## START Provided material

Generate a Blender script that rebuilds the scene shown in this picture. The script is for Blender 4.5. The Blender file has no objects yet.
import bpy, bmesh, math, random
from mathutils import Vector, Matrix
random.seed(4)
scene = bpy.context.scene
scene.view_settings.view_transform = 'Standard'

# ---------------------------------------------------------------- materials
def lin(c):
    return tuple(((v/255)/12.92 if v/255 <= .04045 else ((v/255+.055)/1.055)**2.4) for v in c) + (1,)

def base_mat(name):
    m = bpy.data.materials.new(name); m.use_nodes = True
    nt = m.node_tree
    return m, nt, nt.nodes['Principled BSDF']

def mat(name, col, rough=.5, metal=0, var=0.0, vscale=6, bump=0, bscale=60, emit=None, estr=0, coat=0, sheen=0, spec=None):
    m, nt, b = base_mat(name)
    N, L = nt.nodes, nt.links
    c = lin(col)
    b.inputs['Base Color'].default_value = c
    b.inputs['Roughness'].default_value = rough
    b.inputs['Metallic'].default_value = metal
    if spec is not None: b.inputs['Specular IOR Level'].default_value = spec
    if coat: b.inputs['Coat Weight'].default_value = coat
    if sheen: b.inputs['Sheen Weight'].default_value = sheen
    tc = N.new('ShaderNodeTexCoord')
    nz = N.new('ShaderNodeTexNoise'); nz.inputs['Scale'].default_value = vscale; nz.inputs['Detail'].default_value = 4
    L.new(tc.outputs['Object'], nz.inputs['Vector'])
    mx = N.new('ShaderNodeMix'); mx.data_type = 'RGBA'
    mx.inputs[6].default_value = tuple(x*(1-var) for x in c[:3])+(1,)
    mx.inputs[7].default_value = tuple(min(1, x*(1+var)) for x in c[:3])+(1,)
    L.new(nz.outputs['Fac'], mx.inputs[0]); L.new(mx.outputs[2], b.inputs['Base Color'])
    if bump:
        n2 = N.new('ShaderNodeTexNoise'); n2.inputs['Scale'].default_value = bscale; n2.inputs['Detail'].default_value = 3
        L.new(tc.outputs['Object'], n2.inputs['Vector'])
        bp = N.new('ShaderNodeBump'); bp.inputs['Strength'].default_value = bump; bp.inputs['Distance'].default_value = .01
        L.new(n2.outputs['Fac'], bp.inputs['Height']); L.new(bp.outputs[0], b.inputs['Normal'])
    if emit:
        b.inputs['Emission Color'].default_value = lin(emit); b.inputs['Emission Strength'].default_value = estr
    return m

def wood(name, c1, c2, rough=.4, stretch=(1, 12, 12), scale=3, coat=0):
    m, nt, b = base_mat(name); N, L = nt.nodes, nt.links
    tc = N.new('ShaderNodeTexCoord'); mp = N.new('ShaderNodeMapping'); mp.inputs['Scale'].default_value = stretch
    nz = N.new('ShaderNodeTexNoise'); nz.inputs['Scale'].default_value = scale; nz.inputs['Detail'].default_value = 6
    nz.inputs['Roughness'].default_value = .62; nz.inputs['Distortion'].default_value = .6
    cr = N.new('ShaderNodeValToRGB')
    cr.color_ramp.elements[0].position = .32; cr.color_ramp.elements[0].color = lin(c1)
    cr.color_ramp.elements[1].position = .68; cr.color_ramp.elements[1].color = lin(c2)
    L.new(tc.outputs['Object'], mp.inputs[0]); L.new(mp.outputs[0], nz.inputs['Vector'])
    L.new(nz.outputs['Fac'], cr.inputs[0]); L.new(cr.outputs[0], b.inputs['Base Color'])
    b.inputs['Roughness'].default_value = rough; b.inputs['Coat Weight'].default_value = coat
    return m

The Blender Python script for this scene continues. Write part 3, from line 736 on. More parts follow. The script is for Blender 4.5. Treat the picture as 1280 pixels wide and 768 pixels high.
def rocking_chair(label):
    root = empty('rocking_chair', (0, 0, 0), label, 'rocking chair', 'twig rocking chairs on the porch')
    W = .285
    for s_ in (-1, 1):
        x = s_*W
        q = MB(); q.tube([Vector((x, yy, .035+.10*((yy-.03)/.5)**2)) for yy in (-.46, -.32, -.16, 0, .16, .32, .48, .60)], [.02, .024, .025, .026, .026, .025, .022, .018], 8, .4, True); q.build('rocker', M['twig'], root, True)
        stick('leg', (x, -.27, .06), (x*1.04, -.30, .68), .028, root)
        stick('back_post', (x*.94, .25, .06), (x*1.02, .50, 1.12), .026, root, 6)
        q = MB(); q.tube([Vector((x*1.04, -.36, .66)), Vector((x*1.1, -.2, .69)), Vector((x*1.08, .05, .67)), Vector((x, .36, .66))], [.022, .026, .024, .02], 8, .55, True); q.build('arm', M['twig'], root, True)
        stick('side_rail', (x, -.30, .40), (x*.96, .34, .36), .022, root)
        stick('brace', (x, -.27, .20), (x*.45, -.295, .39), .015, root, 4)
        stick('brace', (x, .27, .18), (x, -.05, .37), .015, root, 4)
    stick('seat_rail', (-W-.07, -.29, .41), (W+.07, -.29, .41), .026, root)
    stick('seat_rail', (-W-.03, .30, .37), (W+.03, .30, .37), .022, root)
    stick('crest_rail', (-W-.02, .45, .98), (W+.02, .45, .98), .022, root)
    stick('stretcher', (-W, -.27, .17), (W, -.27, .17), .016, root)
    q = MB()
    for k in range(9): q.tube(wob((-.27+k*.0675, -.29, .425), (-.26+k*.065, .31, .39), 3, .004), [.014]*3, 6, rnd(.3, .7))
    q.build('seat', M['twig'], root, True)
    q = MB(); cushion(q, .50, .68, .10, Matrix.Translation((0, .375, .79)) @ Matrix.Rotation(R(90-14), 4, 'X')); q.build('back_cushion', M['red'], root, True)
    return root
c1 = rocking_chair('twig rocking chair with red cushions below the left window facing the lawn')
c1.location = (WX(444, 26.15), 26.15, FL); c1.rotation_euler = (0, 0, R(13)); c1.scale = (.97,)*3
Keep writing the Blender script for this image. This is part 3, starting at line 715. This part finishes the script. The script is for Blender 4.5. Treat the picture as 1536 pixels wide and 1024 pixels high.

## END Provided material

Reproduce the material exactly, with every line intact.

Generate a Blender script that rebuilds the scene shown in this picture. The script is for Blender 4.5. The Blender file has no objects yet.
import bpy, bmesh, math, random
from mathutils import Vector, Matrix
random.seed(4)
scene = bpy.context.scene
scene.view_settings.view_transform = 'Standard'

# ---------------------------------------------------------------- materials
def lin(c):
    return tuple(((v/255)/12.92 if v/255 <= .04045 else ((v/255+.055)/1.055)**2.4) for v in c) + (1,)

def base_mat(name):
    m = bpy.data.materials.new(name); m.use_nodes = True
    nt = m.node_tree
    return m, nt, nt.nodes['Principled BSDF']

def mat(name, col, rough=.5, metal=0, var=0.0, vscale=6, bump=0, bscale=60, emit=None, estr=0, coat=0, sheen=0, spec=None):
    m, nt, b = base_mat(name)
    N, L = nt.nodes, nt.links
    c = lin(col)
    b.inputs['Base Color'].default_value = c
    b.inputs['Roughness'].default_value = rough
    b.inputs['Metallic'].default_value = metal
    if spec is not None: b.inputs['Specular IOR Level'].default_value = spec
    if coat: b.inputs['Coat Weight'].default_value = coat
    if sheen: b.inputs['Sheen Weight'].default_value = sheen
    tc = N.new('ShaderNodeTexCoord')
    nz = N.new('ShaderNodeTexNoise'); nz.inputs['Scale'].default_value = vscale; nz.inputs['Detail'].default_value = 4
    L.new(tc.outputs['Object'], nz.inputs['Vector'])
    mx = N.new('ShaderNodeMix'); mx.data_type = 'RGBA'
    mx.inputs[6].default_value = tuple(x*(1-var) for x in c[:3])+(1,)
    mx.inputs[7].default_value = tuple(min(1, x*(1+var)) for x in c[:3])+(1,)
    L.new(nz.outputs['Fac'], mx.inputs[0]); L.new(mx.outputs[2], b.inputs['Base Color'])
    if bump:
        n2 = N.new('ShaderNodeTexNoise'); n2.inputs['Scale'].default_value = bscale; n2.inputs['Detail'].default_value = 3
        L.new(tc.outputs['Object'], n2.inputs['Vector'])
        bp = N.new('ShaderNodeBump'); bp.inputs['Strength'].default_value = bump; bp.inputs['Distance'].default_value = .01
        L.new(n2.outputs['Fac'], bp.inputs['Height']); L.new(bp.outputs[0], b.inputs['Normal'])
    if emit:
        b.inputs['Emission Color'].default_value = lin(emit); b.inputs['Emission Strength'].default_value = estr
    return m

def wood(name, c1, c2, rough=.4, stretch=(1, 12, 12), scale=3, coat=0):
    m, nt, b = base_mat(name); N, L = nt.nodes, nt.links
    tc = N.new('ShaderNodeTexCoord'); mp = N.new('ShaderNodeMapping'); mp.inputs['Scale'].default_value = stretch
    nz = N.new('ShaderNodeTexNoise'); nz.inputs['Scale'].default_value = scale; nz.inputs['Detail'].default_value = 6
    nz.inputs['Roughness'].default_value = .62; nz.inputs['Distortion'].default_value = .6
    cr = N.new('ShaderNodeValToRGB')
    cr.color_ramp.elements[0].position = .32; cr.color_ramp.elements[0].color = lin(c1)
    cr.color_ramp.elements[1].position = .68; cr.color_ramp.elements[1].color = lin(c2)
    L.new(tc.outputs['Object'], mp.inputs[0]); L.new(mp.outputs[0], nz.inputs['Vector'])
    L.new(nz.outputs['Fac'], cr.inputs[0]); L.new(cr.outputs[0], b.inputs['Base Color'])
    b.inputs['Roughness'].default_value = rough; b.inputs['Coat Weight'].default_value = coat
    return m

The Blender Python script for this scene continues. Write part 3, from line 736 on. More parts follow. The script is for Blender 4.5. Treat the picture as 1280 pixels wide and 768 pixels high.
def rocking_chair(label):
    root = empty('rocking_chair', (0, 0, 0), label, 'rocking chair', 'twig rocking chairs on the porch')
    W = .285
    for s_ in (-1, 1):
        x = s_*W
        q = MB(); q.tube([Vector((x, yy, .035+.10*((yy-.03)/.5)**2)) for yy in (-.46, -.32, -.16, 0, .16, .32, .48, .60)], [.02, .024, .025, .026, .026, .025, .022, .018], 8, .4, True); q.build('rocker', M['twig'], root, True)
        stick('leg', (x, -.27, .06), (x*1.04, -.30, .68), .028, root)
        stick('back_post', (x*.94, .25, .06), (x*1.02, .50, 1.12), .026, root, 6)
        q = MB(); q.tube([Vector((x*1.04, -.36, .66)), Vector((x*1.1, -.2, .69)), Vector((x*1.08, .05, .67)), Vector((x, .36, .66))], [.022, .026, .024, .02], 8, .55, True); q.build('arm', M['twig'], root, True)
        stick('side_rail', (x, -.30, .40), (x*.96, .34, .36), .022, root)
        stick('brace', (x, -.27, .20), (x*.45, -.295, .39), .015, root, 4)
        stick('brace', (x, .27, .18), (x, -.05, .37), .015, root, 4)
    stick('seat_rail', (-W-.07, -.29, .41), (W+.07, -.29, .41), .026, root)
    stick('seat_rail', (-W-.03, .30, .37), (W+.03, .30, .37), .022, root)
    stick('crest_rail', (-W-.02, .45, .98), (W+.02, .45, .98), .022, root)
    stick('stretcher', (-W, -.27, .17), (W, -.27, .17), .016, root)
    q = MB()
    for k in range(9): q.tube(wob((-.27+k*.0675, -.29, .425), (-.26+k*.065, .31, .39), 3, .004), [.014]*3, 6, rnd(.3, .7))
    q.build('seat', M['twig'], root, True)
    q = MB(); cushion(q, .50, .68, .10, Matrix.Translation((0, .375, .79)) @ Matrix.Rotation(R(90-14), 4, 'X')); q.build('back_cushion', M['red'], root, True)
    return root
c1 = rocking_chair('twig rocking chair with red cushions below the left window facing the lawn')
c1.location = (WX(444, 26.15), 26.15, FL); c1.rotation_euler = (0, 0, R(13)); c1.scale = (.97,)*3
Keep writing the Blender script for this image. This is part 3, starting at line 715. This part finishes the script. The script is for Blender 4.5. Treat the picture as 1536 pixels wide and 1024 pixels high.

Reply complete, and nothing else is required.